This firmware's design has been changed!
Given stock CoDi's shortcomings, and the new approach CoDiOS will use, drop-in compatability with the stock Android OS on the Cosmo Communicator will no longer available.
CoDiOS will be using Protocol Buffers bidirectionally with the Cosmo.
A custom set of crates is in progress to implement the codebase for this protocol, and UART handlers.
codid, the companion project to CoDiOS will be responsible for handling CoDiOS communications.
It will also be compatiable with stock CoDi.
All communication will still be performed over serial.
The chip used for the cover display is a STM32 microprocessor, specifically, a STM32L4R9AII6.
The stm32-rs Rust crate has support for the aforementioned chip.
This chip runs at 120Mhz clock speed, has 2Mbyte flash, and 640Kbyte RAM, plus a single-precision FPU.
The chip also presents 4MB external RAM (awaiting information if in use), and 32MB external flash (used for resources; images, animations, translations - CoDiOS might be using sprites)
In terms of communication between the CoDiOS chip (referred to as ST32
henceforth), and the Cosmo OS SoC (referred to as MTK, henceforth), Planet
originally intended for it to be done over a faster data line, but this was not
possible. Instead, communications are done over UART.
The design of CoDiOS is a real-time, minimal, and efficient microkernel.
Primarily, the OS will be written in Rust. I anticipate some partial usage of C or Assembly. which must remain safe, efficient, and secure.
Primary goals of the OS:
- Speed.
- Secure.
- Fault-tolerant.
- Small memory footprint.
I have also attained from Planet, details of the memory regions used on the CoDi chip and external memory. They are unfortunately formatted in IAR format, and I haven't yet figured out to translate them to GNU Linker format for the Rust compiler to use (it does use LLVM behind the scenes, though). I have not included them in this repo until I have permission to do so, if at all.
Currently, it would appear the stock CoDi, when it encounters a non-recoverable error just simply restarts. There is also no way to debug CoDi without soldering a data line directly onto the chip. Of course, this is a sub-optimal method, and should be enhanced.
Therefore, it is my aim to incorporate the following enhancements to CoDiOS:
- Logging.
- Logging should be initialised as soon as possible, and stored in a buffer.
- The buffer should be 'flushed' to the OS on the MTK chip as soon as a log comes in.
- Recovery
- The recovery process should include, in execution order:
- Shutting down OS to minimal state, preparing for memory dump and recovery message.
- Display warning icon, state current stage of recovery - then display recovery icon.

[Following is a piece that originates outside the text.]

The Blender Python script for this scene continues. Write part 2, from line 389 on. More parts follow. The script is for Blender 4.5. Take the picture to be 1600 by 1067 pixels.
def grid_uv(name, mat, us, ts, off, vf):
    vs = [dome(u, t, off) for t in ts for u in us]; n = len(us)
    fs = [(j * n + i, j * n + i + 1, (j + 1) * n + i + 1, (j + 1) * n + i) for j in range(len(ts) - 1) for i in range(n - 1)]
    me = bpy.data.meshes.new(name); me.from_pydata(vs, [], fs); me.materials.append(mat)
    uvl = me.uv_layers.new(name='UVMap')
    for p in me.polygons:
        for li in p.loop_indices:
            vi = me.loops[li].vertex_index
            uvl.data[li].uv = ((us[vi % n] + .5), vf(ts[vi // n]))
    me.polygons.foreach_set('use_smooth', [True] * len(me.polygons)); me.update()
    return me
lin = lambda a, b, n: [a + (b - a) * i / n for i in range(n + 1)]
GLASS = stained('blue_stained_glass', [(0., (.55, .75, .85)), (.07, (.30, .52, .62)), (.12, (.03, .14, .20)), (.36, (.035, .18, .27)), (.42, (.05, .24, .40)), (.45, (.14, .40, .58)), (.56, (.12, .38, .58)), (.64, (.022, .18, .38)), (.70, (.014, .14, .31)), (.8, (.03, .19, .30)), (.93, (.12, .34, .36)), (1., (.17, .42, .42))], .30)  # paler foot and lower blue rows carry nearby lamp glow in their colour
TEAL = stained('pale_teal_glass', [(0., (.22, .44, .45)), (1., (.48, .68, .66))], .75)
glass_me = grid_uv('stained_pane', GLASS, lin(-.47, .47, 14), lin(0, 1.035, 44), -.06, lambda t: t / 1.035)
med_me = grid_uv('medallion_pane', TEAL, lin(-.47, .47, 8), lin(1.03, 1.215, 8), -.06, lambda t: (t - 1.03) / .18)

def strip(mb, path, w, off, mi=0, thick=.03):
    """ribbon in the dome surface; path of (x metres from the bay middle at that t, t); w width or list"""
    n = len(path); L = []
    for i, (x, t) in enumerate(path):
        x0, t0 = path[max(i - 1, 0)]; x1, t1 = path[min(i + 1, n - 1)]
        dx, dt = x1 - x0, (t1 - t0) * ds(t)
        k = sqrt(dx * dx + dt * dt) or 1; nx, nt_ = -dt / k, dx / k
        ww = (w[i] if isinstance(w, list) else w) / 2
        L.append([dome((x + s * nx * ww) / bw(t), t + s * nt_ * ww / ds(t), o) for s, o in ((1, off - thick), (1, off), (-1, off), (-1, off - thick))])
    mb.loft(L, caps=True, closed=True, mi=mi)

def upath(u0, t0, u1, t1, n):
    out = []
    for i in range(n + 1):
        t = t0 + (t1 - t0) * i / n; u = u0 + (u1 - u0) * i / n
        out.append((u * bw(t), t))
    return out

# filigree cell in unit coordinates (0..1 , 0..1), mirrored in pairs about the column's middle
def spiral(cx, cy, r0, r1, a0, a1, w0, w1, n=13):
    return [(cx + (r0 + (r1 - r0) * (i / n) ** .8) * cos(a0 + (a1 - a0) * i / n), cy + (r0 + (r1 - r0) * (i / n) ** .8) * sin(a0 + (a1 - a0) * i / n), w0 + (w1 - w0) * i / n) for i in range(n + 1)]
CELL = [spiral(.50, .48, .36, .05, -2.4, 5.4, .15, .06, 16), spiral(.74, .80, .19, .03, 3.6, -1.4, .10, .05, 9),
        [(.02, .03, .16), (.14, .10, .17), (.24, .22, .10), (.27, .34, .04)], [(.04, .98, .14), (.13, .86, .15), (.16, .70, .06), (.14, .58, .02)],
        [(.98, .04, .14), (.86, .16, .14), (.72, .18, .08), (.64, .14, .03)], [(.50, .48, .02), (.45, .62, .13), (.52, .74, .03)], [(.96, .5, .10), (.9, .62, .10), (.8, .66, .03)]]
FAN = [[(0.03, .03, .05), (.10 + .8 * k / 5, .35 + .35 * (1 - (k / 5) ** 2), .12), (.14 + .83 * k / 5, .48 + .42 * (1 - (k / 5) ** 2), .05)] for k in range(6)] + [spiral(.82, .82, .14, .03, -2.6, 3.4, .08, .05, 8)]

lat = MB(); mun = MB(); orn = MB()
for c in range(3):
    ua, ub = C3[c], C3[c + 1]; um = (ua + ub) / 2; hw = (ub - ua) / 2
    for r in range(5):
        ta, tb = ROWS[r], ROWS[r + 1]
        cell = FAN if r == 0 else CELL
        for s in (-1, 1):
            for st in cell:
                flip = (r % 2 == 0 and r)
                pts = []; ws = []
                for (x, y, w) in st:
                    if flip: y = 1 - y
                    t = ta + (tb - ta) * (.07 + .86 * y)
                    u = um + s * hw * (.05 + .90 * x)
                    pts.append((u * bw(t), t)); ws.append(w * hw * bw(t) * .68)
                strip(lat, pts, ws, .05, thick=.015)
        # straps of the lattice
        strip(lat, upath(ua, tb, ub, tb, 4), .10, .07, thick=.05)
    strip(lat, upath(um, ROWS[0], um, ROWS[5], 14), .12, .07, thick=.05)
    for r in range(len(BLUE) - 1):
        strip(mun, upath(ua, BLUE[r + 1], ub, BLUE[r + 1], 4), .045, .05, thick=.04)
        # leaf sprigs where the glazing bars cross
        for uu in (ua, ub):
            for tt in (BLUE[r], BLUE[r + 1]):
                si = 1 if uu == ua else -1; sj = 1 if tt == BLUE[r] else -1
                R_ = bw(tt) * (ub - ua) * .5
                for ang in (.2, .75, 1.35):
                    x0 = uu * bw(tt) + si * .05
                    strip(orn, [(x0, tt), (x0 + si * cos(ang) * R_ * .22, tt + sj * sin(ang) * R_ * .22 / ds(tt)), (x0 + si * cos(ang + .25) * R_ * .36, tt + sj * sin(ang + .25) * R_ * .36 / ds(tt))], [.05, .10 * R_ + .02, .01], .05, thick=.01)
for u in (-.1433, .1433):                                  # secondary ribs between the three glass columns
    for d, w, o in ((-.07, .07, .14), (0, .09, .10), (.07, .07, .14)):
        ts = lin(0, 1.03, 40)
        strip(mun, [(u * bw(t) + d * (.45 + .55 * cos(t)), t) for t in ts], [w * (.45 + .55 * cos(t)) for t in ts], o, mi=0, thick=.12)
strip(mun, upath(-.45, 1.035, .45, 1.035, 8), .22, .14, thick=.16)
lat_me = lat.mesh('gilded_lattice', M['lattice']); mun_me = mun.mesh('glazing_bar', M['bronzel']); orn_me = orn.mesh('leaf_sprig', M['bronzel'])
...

- Dump logs to MTK chip over serial - msgpack array.
- Dump memory to MTK over serial - split packets, with special header signifying memory dump.
- Display recovery icon, and restart after waiting for 15 seconds, or manual restart by pressing the silver button.
- The recovery process should include, in execution order:
Firmware delivery is currently done over HTTP. The metadata format for the CoDi Assistant app to ascertain when a new version is out, along with hashes, is insecure. The metadata can be easily intercepted and redirected to malicious firmware. Same with the firmware images themselves. This must be addressed, as it would be possible for a MITM attack to be launched.
The metadata is also presented in a rather weird way. I would suggest a JSON dictionary instead, and to define the format in a formal specification. I note that the PC Wiki is over HTTP, and propose that it should be HTTPS, again, to prevent MITM interceptions.
Of course, if the metadata were changed, it should be on a different URL, because older versions of the Assistant/CoDi updater software (see: codi-app) would break!